На ближайшие дни Дантон одержал победу. Жирондисты, усиливая нападки на других вождей монтаньяров, как будто оставили его в покое. Козлом отпущения стал Марат. Вокруг журналиста началась бешеная борьба. Жорж не был склонен в нее вмешиваться. Но вдруг неприятные осложнения подкрались совсем с иной стороны.
Верный своей политике «умиротворения», Дантон хотел, чтобы Конвент обновил состав Исполнительного совета, введя в него свежих людей, не заинтересованных в прежних раздорах. Подав в отставку, он ждал того же и от других министров. За ним последовали Серван и Ролан. Но вскоре стало очевидным, что со стороны последнего это был лишь тонко рассчитанный тактический ход. Друзья министра внутренних дел, как по команде, стали требовать его возвращения в Совет. Они кричали об «общественном бедствии», к которому может привести отставка Ролана. Они добились того, что Конвент особым голосованием пригласил министра остаться при исполнении своих обязанностей.
Двадцать девятого сентября по этому поводу развернулась оживленная дискуссия. Мог ли Дантон оказаться в стороне от нее?..

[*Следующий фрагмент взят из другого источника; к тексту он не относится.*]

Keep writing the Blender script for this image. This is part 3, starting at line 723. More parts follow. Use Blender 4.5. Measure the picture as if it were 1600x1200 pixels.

В своем выступлении он придерживался весьма умеренных формулировок. Он даже снизошел до того, что похвалил Ролана. Но тут взгляд Жоржа упал вдруг на самодовольную физиономию старика. И его прорвало. Прорвало вопреки всякому благоразумию.
– Если вы все же хотите сохранить Ролана, – саркастически изрек он, – то не забудьте пригласить также и госпожу Ролан, ибо всему свету известно, что ваш протеже не был одинок в своем министерстве. Я работал один, а нация нуждается в министрах, способных действовать не по указке своих жен…
Конвент дрогнул от возмущенных возгласов.
– Негодяй!.. Подлец!.. Он осмелился оскорбить женщину! И какую женщину!..
Жирондисты вне себя от злобы топали ногами. Возмущались не только они. В просвещенном XVIII веке нападать на женщину считалось приемом, недостойным члена порядочного общества.
Но Дантон и не выдавал себя за человека из общества. Подумаешь, господа!.. Дурачье!.. Про себя он смеялся над тем, что «государственные люди» даже не пожелали его понять: уж если он оскорблял кого-нибудь своей репликой, то это была, во всяком случае, не Манон Ролан!..
Общий ропот лишь усилил резкость возражений трибуна. Он нанес Ролану новый тяжелый удар, заявив, что сей добродетельный старик после взятия Лонгви хотел бежать из Парижа.
На этот раз возмущенные крики полетели с Горы.
В целом, разбушевавшийся Дантон единым махом сбросил со счетов все результаты своих многодневных комбинаций: простить выступление 29 сентября Жиронда ему не могла.
Справедливость требует заметить, что не вся Жиронда одинаково ненавидела Дантона. Так, близкий к жирондистам философ Кондорсе в своей газете не раз поддерживал «вельможу санкюлотов» и относился к нему с несомненной симпатией. Верньо, сам Пьер Верньо, крупнейший оратор партии, не был склонен к излишним резкостям, и, по-видимому, примиренческая линия Жоржа не была ему неприятна. Злые языки утверждали, что это происходит оттого, что Верньо, влюбленный в госпожу Кандель, актрису из Комеди Франсэз, сумел избегнуть обаяния всесильной Манон. В действительности такие лидеры, как Кондорсе или Верньо, были просто более дальновидны; слепая ярость их не опьяняла, они исходили не только из настоящего, но и из возможного будущего своей группировки.